The Autobiography of Miss Jane Pittman (1974) starring Cicely Tyson, Eric Brown, Richard Dysart, Joel Fluellen directed by John Korty Movie Review

The Autobiography of Miss Jane Pittman (1974)   4/54/54/54/54/5

Cicely Tyson in The Autobiography of Miss Jane Pittman (1974)

The Life of Jane

Having just had her 109th birthday and god willing hoping to see her 110th, African American Jane Pittman (Cicely Tyson) is paid a visit from a reporter who having heard about her long life and having once been a slave wants to interview her. As Jane sits in her rocking chair on the porch of her old home she tells the reporter all about her life right from when as a young girl being a slave she remembered when in 1865 all slaves were set free and she head North to Ohio but was still confronted by racism through out her life.
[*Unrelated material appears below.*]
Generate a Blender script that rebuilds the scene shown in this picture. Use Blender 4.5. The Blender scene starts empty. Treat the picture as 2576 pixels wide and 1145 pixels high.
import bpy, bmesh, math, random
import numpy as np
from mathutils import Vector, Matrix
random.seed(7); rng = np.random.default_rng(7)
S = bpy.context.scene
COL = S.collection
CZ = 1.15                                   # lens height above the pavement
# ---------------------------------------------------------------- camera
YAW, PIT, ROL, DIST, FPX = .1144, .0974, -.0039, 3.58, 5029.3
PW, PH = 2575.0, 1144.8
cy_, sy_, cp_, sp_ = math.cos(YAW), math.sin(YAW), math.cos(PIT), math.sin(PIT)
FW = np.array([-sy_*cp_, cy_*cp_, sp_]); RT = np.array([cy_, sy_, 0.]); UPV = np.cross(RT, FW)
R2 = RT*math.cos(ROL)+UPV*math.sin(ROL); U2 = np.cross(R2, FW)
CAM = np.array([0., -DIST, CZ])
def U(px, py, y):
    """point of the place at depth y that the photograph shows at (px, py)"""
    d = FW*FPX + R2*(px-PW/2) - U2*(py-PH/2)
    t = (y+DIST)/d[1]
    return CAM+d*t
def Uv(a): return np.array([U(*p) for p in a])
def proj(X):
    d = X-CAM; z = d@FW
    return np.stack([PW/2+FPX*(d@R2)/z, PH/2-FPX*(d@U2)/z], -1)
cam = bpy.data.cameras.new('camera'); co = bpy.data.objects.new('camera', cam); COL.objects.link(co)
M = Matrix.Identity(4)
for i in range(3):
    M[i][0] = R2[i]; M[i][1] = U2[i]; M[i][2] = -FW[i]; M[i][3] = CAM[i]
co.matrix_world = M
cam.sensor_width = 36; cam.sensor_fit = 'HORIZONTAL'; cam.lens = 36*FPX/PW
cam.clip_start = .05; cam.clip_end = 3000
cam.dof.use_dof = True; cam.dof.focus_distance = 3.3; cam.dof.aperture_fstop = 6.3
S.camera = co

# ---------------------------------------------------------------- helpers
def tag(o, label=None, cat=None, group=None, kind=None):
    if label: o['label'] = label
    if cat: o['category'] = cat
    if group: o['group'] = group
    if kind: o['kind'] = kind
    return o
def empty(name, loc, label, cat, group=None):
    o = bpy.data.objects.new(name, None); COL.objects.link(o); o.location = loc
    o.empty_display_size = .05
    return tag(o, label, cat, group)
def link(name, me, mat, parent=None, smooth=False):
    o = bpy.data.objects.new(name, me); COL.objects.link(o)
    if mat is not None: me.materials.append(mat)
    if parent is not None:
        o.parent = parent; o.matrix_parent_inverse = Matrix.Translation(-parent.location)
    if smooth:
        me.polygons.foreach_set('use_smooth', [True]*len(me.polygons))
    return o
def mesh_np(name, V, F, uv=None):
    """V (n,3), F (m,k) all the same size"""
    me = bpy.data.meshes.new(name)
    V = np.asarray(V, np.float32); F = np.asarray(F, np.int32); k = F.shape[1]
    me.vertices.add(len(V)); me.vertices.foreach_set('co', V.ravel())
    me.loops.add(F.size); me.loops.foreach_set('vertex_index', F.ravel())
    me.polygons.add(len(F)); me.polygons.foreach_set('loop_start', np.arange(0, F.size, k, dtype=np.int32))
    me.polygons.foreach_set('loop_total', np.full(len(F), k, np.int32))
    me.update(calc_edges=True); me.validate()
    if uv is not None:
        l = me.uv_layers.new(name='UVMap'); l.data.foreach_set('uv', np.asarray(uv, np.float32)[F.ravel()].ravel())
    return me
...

One of my earliest memories was as a child watching "Roots" and whilst I haven't seen it since it had a lasting impression and in many ways is the mini-series which I hold many a movie to which aims to tell the story of racism and what African Americans faced over the years. As such whilst "The Autobiography of Miss Jane Pittman" was made 3 years before "Roots", having only just watched it I find myself impressed by it but not to the point that I find it up there with "Roots". Perhaps if "The Autobiography of Miss Jane Pittman" had been made as a mini-series it would have impressed more because at 110 minutes some of the episodes feel rushed and so lacking in real power.

But "The Autobiography of Miss Jane Pittman" is still a very powerful movie and scenes of racism, slavery and violence all have the desired effect whilst the details of the journey from slavery to the civil rights movement is very effective especially for those who are not American and so don't know their American history. Much of what is good about it comes from the performance of Cicely Tyson who takes us on this journey with an effective narration as the elderly character of Jane but also bringing light and shade to the performance as the younger Jane in flashbacks as we get to see the events in her life. We get to see her determination but also moments of fear as she is confronted by racism and violence.

What this all boils down to is that "The Autobiography of Miss Jane Pittman" is a very effective drama which takes us from the slavery of the 1860s to the civil rights movement of the 1960s, detailing the many ups and downs in the life of the character Jane. Its one major problem is that it is unable to do justice to all the episodes with some of them feeling rushed over to fit in to a movie which is less than 2 hours long.